Pick out the lines in the listing below that contain the word "scene" and copy them.

⁂

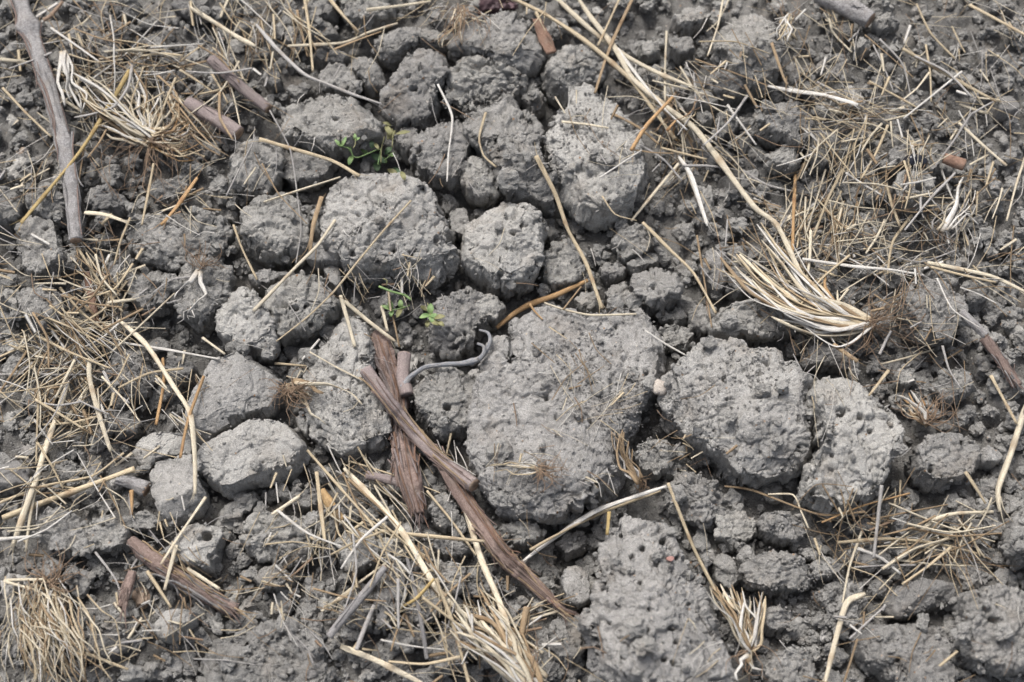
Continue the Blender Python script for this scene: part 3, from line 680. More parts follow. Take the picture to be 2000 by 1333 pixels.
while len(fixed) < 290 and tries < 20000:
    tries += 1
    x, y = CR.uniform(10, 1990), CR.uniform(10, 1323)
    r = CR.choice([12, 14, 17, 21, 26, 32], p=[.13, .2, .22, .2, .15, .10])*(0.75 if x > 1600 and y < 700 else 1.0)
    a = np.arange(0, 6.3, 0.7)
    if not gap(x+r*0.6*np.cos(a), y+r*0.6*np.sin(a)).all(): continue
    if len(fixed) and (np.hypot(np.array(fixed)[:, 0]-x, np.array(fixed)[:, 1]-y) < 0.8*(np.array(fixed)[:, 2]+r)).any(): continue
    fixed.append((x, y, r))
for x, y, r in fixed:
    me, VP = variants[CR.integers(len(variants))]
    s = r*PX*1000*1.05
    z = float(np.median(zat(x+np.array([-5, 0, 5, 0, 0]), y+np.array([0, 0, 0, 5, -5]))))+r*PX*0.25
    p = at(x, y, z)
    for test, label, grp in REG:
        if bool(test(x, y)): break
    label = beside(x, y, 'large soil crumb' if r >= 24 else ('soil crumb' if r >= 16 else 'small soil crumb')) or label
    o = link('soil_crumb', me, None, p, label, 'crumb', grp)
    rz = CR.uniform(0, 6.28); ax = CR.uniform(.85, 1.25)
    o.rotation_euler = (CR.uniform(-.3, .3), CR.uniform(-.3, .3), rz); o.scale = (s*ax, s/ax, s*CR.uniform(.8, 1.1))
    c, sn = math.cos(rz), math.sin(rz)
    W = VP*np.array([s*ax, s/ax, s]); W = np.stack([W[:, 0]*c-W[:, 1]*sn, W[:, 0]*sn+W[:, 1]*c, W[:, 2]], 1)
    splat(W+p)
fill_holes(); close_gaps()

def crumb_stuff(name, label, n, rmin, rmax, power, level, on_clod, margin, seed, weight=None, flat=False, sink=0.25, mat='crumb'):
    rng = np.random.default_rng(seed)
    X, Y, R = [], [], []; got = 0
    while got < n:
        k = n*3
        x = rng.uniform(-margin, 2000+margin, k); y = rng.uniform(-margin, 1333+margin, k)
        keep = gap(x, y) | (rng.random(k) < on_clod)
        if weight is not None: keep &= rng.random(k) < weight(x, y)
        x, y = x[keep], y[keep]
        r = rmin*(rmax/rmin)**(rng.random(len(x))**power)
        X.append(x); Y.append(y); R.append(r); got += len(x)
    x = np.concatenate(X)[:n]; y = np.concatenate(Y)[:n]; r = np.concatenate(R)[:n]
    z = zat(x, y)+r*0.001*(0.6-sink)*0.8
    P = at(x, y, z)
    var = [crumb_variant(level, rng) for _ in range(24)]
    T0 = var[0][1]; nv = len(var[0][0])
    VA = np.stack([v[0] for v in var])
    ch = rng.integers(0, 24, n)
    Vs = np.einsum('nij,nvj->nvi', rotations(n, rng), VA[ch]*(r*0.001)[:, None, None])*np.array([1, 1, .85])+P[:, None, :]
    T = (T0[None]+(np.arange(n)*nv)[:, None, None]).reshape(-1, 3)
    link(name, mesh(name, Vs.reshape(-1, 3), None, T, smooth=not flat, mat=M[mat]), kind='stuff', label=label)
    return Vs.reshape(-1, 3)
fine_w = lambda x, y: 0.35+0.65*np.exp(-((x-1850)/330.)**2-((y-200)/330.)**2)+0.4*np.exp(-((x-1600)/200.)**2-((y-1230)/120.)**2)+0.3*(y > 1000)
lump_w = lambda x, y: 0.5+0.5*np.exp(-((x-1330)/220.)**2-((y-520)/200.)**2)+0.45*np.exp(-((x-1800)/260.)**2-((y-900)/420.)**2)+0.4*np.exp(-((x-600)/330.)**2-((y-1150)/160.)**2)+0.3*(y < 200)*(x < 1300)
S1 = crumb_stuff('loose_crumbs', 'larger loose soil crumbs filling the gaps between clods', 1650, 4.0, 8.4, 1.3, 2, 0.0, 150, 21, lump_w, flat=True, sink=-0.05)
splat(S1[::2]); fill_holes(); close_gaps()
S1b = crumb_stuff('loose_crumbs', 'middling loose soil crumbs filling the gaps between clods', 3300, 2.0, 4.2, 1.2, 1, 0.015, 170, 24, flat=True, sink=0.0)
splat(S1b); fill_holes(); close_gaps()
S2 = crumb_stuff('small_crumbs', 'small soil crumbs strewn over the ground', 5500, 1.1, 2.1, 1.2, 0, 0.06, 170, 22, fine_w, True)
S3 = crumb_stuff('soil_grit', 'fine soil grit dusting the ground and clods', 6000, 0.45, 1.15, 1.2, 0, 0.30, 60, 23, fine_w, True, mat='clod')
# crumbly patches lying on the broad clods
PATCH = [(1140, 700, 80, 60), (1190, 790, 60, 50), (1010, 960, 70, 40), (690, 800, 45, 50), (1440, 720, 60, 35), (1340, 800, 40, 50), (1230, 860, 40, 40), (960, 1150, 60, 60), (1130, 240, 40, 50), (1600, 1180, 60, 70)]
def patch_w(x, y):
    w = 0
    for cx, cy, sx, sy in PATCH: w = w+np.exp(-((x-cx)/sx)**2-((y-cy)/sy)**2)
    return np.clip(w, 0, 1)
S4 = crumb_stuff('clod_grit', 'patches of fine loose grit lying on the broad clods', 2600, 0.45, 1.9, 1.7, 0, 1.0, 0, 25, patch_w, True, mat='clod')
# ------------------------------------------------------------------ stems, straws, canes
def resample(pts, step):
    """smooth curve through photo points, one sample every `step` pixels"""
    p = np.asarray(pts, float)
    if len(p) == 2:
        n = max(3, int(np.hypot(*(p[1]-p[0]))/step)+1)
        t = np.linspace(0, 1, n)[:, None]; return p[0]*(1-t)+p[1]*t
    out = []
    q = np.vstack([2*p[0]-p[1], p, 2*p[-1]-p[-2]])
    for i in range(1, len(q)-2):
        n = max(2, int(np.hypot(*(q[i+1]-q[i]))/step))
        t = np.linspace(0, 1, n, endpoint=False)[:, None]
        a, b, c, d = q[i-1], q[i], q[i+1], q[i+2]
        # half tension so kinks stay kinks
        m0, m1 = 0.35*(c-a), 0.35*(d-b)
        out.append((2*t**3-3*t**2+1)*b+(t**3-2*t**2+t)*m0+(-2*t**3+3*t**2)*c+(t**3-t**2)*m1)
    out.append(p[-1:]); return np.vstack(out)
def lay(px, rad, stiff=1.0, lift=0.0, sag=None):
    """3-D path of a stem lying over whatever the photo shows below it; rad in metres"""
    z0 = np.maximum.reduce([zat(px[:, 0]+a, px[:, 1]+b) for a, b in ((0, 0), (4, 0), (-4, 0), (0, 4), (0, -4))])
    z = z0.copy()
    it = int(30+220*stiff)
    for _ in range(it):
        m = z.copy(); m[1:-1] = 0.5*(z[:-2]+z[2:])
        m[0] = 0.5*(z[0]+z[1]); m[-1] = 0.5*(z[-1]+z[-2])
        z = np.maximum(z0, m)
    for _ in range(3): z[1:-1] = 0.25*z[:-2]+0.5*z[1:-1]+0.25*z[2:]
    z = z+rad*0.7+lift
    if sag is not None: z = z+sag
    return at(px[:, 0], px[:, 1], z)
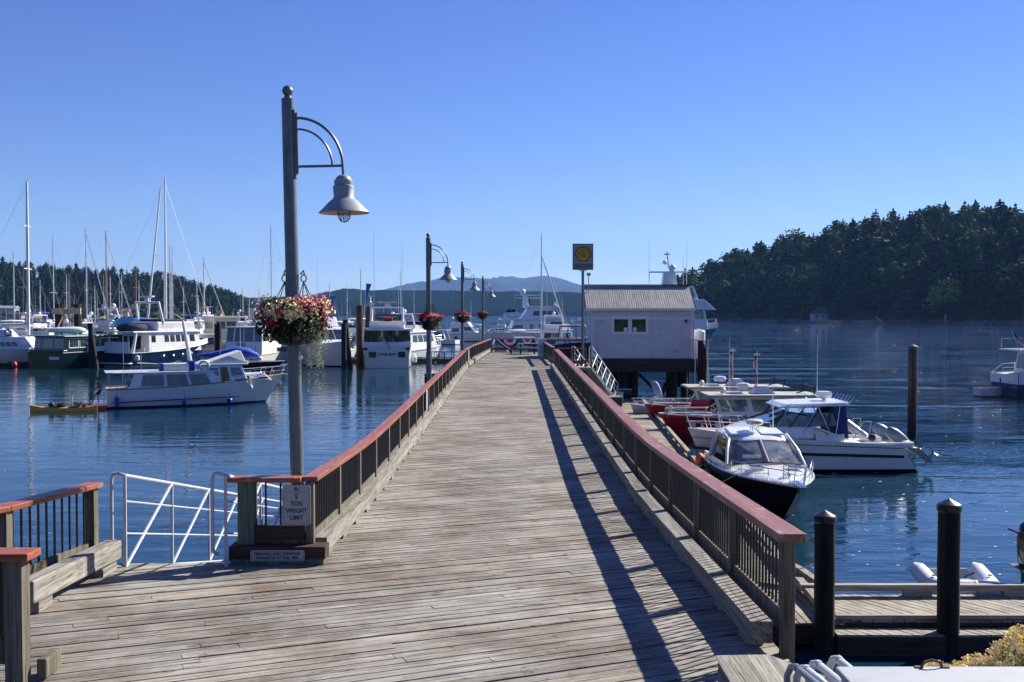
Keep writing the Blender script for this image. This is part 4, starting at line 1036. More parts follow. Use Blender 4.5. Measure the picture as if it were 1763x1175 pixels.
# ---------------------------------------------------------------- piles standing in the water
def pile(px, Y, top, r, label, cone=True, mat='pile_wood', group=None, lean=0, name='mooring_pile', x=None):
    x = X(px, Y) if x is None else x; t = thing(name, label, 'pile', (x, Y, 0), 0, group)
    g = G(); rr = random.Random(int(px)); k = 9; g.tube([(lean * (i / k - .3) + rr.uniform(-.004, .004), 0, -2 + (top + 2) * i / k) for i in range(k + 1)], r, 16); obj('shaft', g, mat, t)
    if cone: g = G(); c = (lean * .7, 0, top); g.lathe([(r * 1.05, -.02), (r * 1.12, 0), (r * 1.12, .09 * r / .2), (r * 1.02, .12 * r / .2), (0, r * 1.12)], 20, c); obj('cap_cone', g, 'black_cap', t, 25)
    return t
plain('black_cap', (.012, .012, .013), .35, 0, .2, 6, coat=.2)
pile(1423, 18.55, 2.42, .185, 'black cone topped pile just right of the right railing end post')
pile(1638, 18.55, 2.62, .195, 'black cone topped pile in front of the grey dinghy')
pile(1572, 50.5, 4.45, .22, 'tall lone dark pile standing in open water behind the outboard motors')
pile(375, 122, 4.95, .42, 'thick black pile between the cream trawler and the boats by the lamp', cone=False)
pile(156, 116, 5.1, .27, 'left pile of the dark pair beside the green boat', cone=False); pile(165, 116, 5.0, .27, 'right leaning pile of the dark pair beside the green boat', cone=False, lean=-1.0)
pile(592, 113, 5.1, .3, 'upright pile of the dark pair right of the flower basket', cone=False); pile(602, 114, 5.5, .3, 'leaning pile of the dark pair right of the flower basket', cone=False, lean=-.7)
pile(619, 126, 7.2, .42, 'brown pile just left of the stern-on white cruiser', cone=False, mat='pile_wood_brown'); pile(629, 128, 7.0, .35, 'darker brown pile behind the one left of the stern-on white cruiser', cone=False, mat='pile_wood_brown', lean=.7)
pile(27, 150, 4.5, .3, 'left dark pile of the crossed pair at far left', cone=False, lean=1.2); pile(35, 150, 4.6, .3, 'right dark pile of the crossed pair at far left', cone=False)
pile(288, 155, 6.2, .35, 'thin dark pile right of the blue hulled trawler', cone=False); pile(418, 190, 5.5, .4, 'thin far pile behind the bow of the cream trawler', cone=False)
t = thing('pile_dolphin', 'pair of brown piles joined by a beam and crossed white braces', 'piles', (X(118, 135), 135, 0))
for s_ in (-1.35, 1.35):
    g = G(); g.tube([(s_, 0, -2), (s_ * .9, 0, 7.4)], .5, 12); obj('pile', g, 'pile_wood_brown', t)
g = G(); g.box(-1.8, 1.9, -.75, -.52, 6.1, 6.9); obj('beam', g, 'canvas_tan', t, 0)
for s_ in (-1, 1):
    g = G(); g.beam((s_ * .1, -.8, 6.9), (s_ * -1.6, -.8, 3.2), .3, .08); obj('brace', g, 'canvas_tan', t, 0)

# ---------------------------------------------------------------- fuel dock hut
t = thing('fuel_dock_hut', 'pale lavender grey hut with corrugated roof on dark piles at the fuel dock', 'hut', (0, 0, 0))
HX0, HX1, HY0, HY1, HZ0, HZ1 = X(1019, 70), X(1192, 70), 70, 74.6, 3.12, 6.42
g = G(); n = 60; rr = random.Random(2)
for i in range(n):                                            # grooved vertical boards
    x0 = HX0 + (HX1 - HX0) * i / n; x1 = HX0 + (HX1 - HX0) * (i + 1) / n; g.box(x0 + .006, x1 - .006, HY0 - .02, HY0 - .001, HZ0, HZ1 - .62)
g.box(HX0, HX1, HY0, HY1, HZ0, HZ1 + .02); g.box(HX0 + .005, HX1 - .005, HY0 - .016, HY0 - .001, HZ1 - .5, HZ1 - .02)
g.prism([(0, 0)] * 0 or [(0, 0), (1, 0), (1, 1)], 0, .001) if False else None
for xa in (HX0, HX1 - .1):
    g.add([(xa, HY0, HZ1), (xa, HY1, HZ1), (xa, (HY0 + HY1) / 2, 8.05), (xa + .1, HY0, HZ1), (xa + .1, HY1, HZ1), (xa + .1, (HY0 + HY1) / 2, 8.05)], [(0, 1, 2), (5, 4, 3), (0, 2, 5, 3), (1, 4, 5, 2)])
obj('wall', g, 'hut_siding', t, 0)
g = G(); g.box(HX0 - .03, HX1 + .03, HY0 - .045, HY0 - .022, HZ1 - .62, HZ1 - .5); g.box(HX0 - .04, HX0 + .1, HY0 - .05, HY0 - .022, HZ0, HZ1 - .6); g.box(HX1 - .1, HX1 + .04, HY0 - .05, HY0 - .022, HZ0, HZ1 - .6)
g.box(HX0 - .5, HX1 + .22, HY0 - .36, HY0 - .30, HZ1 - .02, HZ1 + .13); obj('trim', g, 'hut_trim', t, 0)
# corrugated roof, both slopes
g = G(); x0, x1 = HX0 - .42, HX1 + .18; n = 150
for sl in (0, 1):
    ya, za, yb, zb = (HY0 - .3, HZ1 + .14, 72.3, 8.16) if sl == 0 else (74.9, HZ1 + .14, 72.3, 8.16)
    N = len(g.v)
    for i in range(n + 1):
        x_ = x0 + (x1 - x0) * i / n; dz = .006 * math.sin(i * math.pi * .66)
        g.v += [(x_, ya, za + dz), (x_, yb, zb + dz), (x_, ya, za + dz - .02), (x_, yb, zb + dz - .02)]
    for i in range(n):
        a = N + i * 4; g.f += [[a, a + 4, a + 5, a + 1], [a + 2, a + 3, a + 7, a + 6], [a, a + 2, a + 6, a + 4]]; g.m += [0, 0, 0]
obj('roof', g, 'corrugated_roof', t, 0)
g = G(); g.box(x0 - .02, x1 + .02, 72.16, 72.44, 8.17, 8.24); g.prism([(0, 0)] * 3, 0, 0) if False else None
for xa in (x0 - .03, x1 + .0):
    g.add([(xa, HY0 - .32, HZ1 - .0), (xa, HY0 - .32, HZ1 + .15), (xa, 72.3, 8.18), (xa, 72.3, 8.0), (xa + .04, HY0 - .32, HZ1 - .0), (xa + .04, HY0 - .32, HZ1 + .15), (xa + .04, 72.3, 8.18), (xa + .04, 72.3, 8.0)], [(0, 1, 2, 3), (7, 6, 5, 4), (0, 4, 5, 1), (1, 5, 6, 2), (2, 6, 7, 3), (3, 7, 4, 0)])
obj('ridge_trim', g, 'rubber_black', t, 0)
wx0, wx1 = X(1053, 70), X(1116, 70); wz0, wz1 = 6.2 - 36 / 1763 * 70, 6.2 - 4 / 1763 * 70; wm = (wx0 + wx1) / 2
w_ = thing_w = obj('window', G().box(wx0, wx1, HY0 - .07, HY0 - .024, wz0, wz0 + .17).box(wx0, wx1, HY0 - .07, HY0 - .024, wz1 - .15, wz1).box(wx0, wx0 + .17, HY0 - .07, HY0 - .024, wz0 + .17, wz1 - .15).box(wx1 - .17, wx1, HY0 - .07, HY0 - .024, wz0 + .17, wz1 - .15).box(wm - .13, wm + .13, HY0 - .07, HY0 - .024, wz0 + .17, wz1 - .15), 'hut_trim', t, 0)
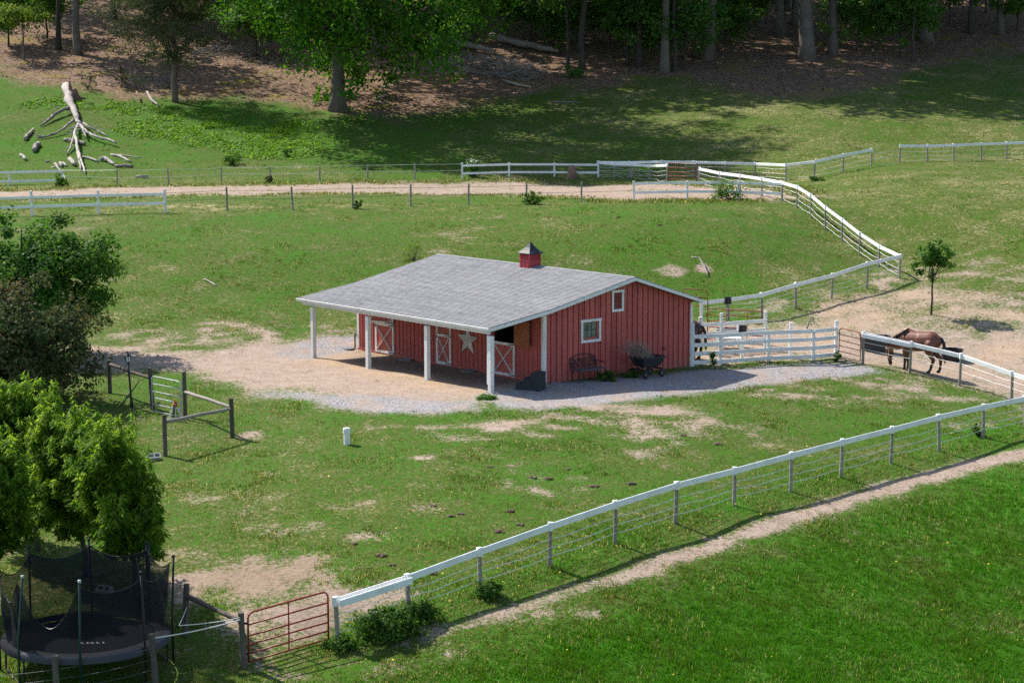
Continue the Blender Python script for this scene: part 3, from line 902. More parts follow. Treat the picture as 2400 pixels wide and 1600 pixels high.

⁂

_OUTPUT FOR THIS TASK:_
Continue the Blender Python script for this scene: part 3, from line 680. More parts follow. Take the picture to be 2000 by 1333 pixels.
Continue the Blender Python script for this scene: part 3, from line 902. More parts follow. Treat the picture as 2400 pixels wide and 1600 pixels high.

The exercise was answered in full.